La resaca del certamen, sin embargo, dio cuenta de algunos ilícitos (robos, ataques sexuales) que en la mayor parte de la prensa se asociaron a relajo y pérdida de valores. Desde el director de Carabineros hasta el regidor socialista de Las Condes hablaron golpeado contra los “marihuaneros”. Se obvió, propone la obra, el rol del certamen como “acelerador” de la contracultura, haciéndola transitar del fenómeno social acotado al “espectáculo público” cuyas consecuencias resonaron en todo el país.


Enemigo común

Ni derechas ni izquierdas querían a hippies o siloístas ni distinguían siquiera entre ambos (los segundos, por lo pronto, fueron más programáticos y políticos que los primeros). Unos los consideraban una afrenta a la decencia, a la tradición y a los valores consolidados; para los otros fueron símbolos de la decadencia capitalista, así como del individualismo y el escapismo “burgueses”. Las fronteras resultaron ser más porosas de lo que pueda presumirse, al tiempo que el apoliticismo alguna vez reprochado no eximió a los jóvenes melenudos de acusaciones graves ni de la represión post “Once”.

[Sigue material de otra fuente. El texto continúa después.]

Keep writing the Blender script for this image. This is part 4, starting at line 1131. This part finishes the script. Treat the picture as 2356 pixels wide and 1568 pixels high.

Respecto de lo primero, se nos recuerda que Víctor Jara fue un habitué de los recitales rock del Teatro Marconi (actual Nescafé), y que defendió y consiguió que la disquera de las JJCC publicara el primer LP de Los Blops, vistos por otros militantes como hippies pijes. También se constatan la extensión y transversalidad del fenómeno canábico, tanto a través de la investigación de la UC que derivó en un libro de título sugerente -¿Fuma marihuana el estudiante chileno?- como de la variedad de ejemplos de lo que hoy llamaríamos la “normalización” del pito.

En cuanto a lo político, se toma nota de una publicación del diario Tribuna, que culpó a los siloístas del asesinato de René Schneider (Lafourcade, de hecho, rescató la idea para cerrar su novela). Igualmente, se ocupa de los seguidores de la “revolución total” que fueron a parar a Pisagua. Allí, “los supuestamente malvados siloístas pasaron casi un año en pequeñas celdas, viviendo la privación y la crueldad de un régimen que (correctamente) no creyó en los reportes de los medios de la UP sobre las lealtades derechistas y el ‘fascismo’ del Poder Joven”.